# start of INFORMATION SHOWN

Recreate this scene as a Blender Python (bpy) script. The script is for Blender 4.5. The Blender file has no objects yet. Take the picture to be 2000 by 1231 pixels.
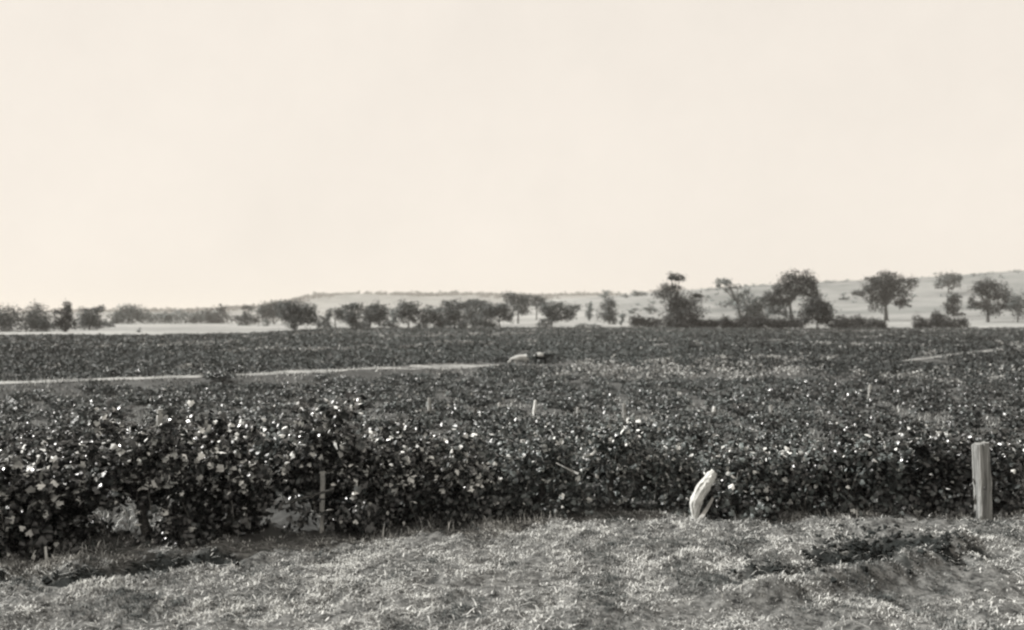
import bpy, math
import numpy as np
from mathutils import Vector, Matrix

SC = bpy.context.scene
COL = SC.collection
rng = np.random.default_rng(1927)

# ------------------------------------------------------------------ camera
CAM_H = 2.6
FPX = 2000.0                 # focal length in photograph pixels (2000 wide)
PITCH = math.atan(9.5 / FPX)
cd = bpy.data.cameras.new('camera')
cam = bpy.data.objects.new('camera', cd)
COL.objects.link(cam)
cam.location = (0, 0, CAM_H)
cam.rotation_euler = (math.pi / 2 + PITCH, 0, 0)
cd.sensor_width = 36
cd.lens = 36.0
cd.clip_start = 0.1
cd.clip_end = 20000
cd.dof.use_dof = True
cd.dof.focus_distance = 12.5
cd.dof.aperture_fstop = 1.2
SC.camera = cam

# ------------------------------------------------------------------ sky, sun, exposure
SUN_EL = math.radians(40)
SUN_DIR = Vector((-1.0, 0.10, 0)).normalized() * math.cos(SUN_EL) + Vector((0, 0, math.sin(SUN_EL)))
w = bpy.data.worlds.new('World')
SC.world = w
w.use_nodes = True
nt = w.node_tree
nt.nodes.clear()
sky = nt.nodes.new('ShaderNodeTexSky')
sky.sky_type = 'NISHITA'
sky.sun_disc = False
sky.sun_elevation = SUN_EL
sky.sun_rotation = math.atan2(SUN_DIR.x, SUN_DIR.y)
sky.air_density = 1.0
sky.dust_density = 4.0
bw = nt.nodes.new('ShaderNodeRGBToBW')            # blue-sensitive plate: the sky prints as one pale tone
pw = nt.nodes.new('ShaderNodeMath'); pw.operation = 'POWER'; pw.inputs[1].default_value = 0.07
tint = nt.nodes.new('ShaderNodeVectorMath'); tint.operation = 'SCALE'
tint.inputs[0].default_value = (5.78, 5.34, 4.82)
bg = nt.nodes.new('ShaderNodeBackground'); bg.inputs[1].default_value = 0.10
out = nt.nodes.new('ShaderNodeOutputWorld')
nt.links.new(sky.outputs[0], bw.inputs[0])
nt.links.new(bw.outputs[0], pw.inputs[0])
tc = nt.nodes.new('ShaderNodeTexCoord')
cn = nt.nodes.new('ShaderNodeTexNoise'); cn.inputs['Scale'].default_value = 5.0; cn.inputs['Detail'].default_value = 9; cn.inputs['Roughness'].default_value = 0.7
cm = nt.nodes.new('ShaderNodeMapRange'); cm.inputs['From Min'].default_value = 0.3; cm.inputs['From Max'].default_value = 0.7
cm.inputs['To Min'].default_value = 0.955; cm.inputs['To Max'].default_value = 1.02
ml = nt.nodes.new('ShaderNodeMath'); ml.operation = 'MULTIPLY'
nt.links.new(tc.outputs['Generated'], cn.inputs['Vector'])
nt.links.new(cn.outputs[0], cm.inputs['Value'])
nt.links.new(pw.outputs[0], ml.inputs[0]); nt.links.new(cm.outputs[0], ml.inputs[1])
nt.links.new(ml.outputs[0], tint.inputs['Scale'])
nt.links.new(tint.outputs[0], bg.inputs[0])
nt.links.new(bg.outputs[0], out.inputs[0])

sd = bpy.data.lights.new('sun', 'SUN')
sd.energy = 5.0
sd.angle = math.radians(0.6)
sd.color = (1.0, 0.975, 0.935)
sun = bpy.data.objects.new('sun', sd)
COL.objects.link(sun)
sun.rotation_euler = SUN_DIR.to_track_quat('Z', 'Y').to_euler()

SC.view_settings.view_transform = 'Standard'
SC.view_settings.look = 'None'
SC.view_settings.gamma = 1.0
SC.view_settings.use_curve_mapping = False
SC.view_settings.exposure = 0.55
SC.render.engine = 'CYCLES'
SC.cycles.max_bounces = 6
SC.cycles.diffuse_bounces = 3
SC.cycles.volume_bounces = 1
SC.cycles.transparent_max_bounces = 8
SC.cycles.filter_width = 2.3

# ------------------------------------------------------------------ pixel helpers
def ray(px, py):
    lx, ly = (px - 1000.0) / FPX, -(py - 615.5) / FPX
    cp, sp = math.cos(PITCH), math.sin(PITCH)
    return Vector((lx, cp - ly * sp, sp + ly * cp))       # scaled so the depth is ~1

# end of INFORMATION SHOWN

- GOAL OF THE EXERCISE
Repeat the material above word for word, please, apart from its images.

- THE REPLY
Recreate this scene as a Blender Python (bpy) script. The script is for Blender 4.5. The Blender file has no objects yet. Take the picture to be 2000 by 1231 pixels.
import bpy, math
import numpy as np
from mathutils import Vector, Matrix

SC = bpy.context.scene
COL = SC.collection
rng = np.random.default_rng(1927)

# ------------------------------------------------------------------ camera
CAM_H = 2.6
FPX = 2000.0                 # focal length in photograph pixels (2000 wide)
PITCH = math.atan(9.5 / FPX)
cd = bpy.data.cameras.new('camera')
cam = bpy.data.objects.new('camera', cd)
COL.objects.link(cam)
cam.location = (0, 0, CAM_H)
cam.rotation_euler = (math.pi / 2 + PITCH, 0, 0)
cd.sensor_width = 36
cd.lens = 36.0
cd.clip_start = 0.1
cd.clip_end = 20000
cd.dof.use_dof = True
cd.dof.focus_distance = 12.5
cd.dof.aperture_fstop = 1.2
SC.camera = cam

# ------------------------------------------------------------------ sky, sun, exposure
SUN_EL = math.radians(40)
SUN_DIR = Vector((-1.0, 0.10, 0)).normalized() * math.cos(SUN_EL) + Vector((0, 0, math.sin(SUN_EL)))
w = bpy.data.worlds.new('World')
SC.world = w
w.use_nodes = True
nt = w.node_tree
nt.nodes.clear()
sky = nt.nodes.new('ShaderNodeTexSky')
sky.sky_type = 'NISHITA'
sky.sun_disc = False
sky.sun_elevation = SUN_EL
sky.sun_rotation = math.atan2(SUN_DIR.x, SUN_DIR.y)
sky.air_density = 1.0
sky.dust_density = 4.0
bw = nt.nodes.new('ShaderNodeRGBToBW')            # blue-sensitive plate: the sky prints as one pale tone
pw = nt.nodes.new('ShaderNodeMath'); pw.operation = 'POWER'; pw.inputs[1].default_value = 0.07
tint = nt.nodes.new('ShaderNodeVectorMath'); tint.operation = 'SCALE'
tint.inputs[0].default_value = (5.78, 5.34, 4.82)
bg = nt.nodes.new('ShaderNodeBackground'); bg.inputs[1].default_value = 0.10
out = nt.nodes.new('ShaderNodeOutputWorld')
nt.links.new(sky.outputs[0], bw.inputs[0])
nt.links.new(bw.outputs[0], pw.inputs[0])
tc = nt.nodes.new('ShaderNodeTexCoord')
cn = nt.nodes.new('ShaderNodeTexNoise'); cn.inputs['Scale'].default_value = 5.0; cn.inputs['Detail'].default_value = 9; cn.inputs['Roughness'].default_value = 0.7
cm = nt.nodes.new('ShaderNodeMapRange'); cm.inputs['From Min'].default_value = 0.3; cm.inputs['From Max'].default_value = 0.7
cm.inputs['To Min'].default_value = 0.955; cm.inputs['To Max'].default_value = 1.02
ml = nt.nodes.new('ShaderNodeMath'); ml.operation = 'MULTIPLY'
nt.links.new(tc.outputs['Generated'], cn.inputs['Vector'])
nt.links.new(cn.outputs[0], cm.inputs['Value'])
nt.links.new(pw.outputs[0], ml.inputs[0]); nt.links.new(cm.outputs[0], ml.inputs[1])
nt.links.new(ml.outputs[0], tint.inputs['Scale'])
nt.links.new(tint.outputs[0], bg.inputs[0])
nt.links.new(bg.outputs[0], out.inputs[0])

sd = bpy.data.lights.new('sun', 'SUN')
sd.energy = 5.0
sd.angle = math.radians(0.6)
sd.color = (1.0, 0.975, 0.935)
sun = bpy.data.objects.new('sun', sd)
COL.objects.link(sun)
sun.rotation_euler = SUN_DIR.to_track_quat('Z', 'Y').to_euler()

SC.view_settings.view_transform = 'Standard'
SC.view_settings.look = 'None'
SC.view_settings.gamma = 1.0
SC.view_settings.use_curve_mapping = False
SC.view_settings.exposure = 0.55
SC.render.engine = 'CYCLES'
SC.cycles.max_bounces = 6
SC.cycles.diffuse_bounces = 3
SC.cycles.volume_bounces = 1
SC.cycles.transparent_max_bounces = 8
SC.cycles.filter_width = 2.3

# ------------------------------------------------------------------ pixel helpers
def ray(px, py):
    lx, ly = (px - 1000.0) / FPX, -(py - 615.5) / FPX
    cp, sp = math.cos(PITCH), math.sin(PITCH)
    return Vector((lx, cp - ly * sp, sp + ly * cp))       # scaled so the depth is ~1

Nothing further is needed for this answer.